Four Questions with Felix Lee

Wednesday October 26, 2005
Felix Lee's entry into the 2005 About.com Deduction Game Design Competition, The Green Pipe, is a finalist. Players are challenged to find the holes in their opponent's secret pipeline before the opponent finds the holes in yours. The pipelines are probed by adding colored liquid and seeing where it goes.

What's your favorite recently played (for the first time) game?

In a recent session, I played Top Secret Spies, Mystery of the Abbey, and The Great Dalmuti for the first time. Most of the players had never played any of the games before, and under those conditions Dalmuti worked the best.

The other two games were too opaque, in that it isn't very clear what you need to do to make progress, and the games' secretive aspects discourages discussion. So the gameplay had a lot of stumbling around in the dark, and it seemed to me the winners arrived at victory by accident.

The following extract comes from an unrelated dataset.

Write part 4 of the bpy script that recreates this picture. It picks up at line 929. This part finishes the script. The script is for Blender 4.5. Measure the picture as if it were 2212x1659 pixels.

Dalmuti is also somewhat opaque, but a round is short enough that you can play a dozen times in an hour. Many of the players figured out the basics after several rounds, so gameplay quickly reached a point where strategic bluffing starts to get interesting.

What game do you want to play most that you haven't played yet?

Knizia's Lord of the Rings, because I don't have a lot of experience with cooperative "beat the game" mechanics.

Please tell us about the process of designing The Green Pipe.

The Green Pipe was mainly motivated by discontent with deduction games like Mastermind. I liked those games when I was young, but they're not very interactive. There's not much for the Hider to do, and computerized Hiders lack psychological subtlety. So I wanted to make a deduction game that's interactive, while keeping it more about deduction than about bluffing.

The first draft was complicated and unplayable, and revisions were mainly about trying to simplify it without losing the interesting bits.

What do you like about your entry, and do you think there's anything that could be improved?

I like the name, because it's a red herring. My main disappointment is that I didn't figure out a way to put the two pipelines in the same space. My general feeling is that I didn't quite hit the target. The game isn't as simple as I wanted, it's not as interactive as I wanted, etc. There's also a logic error in the text of the example diagram, heh.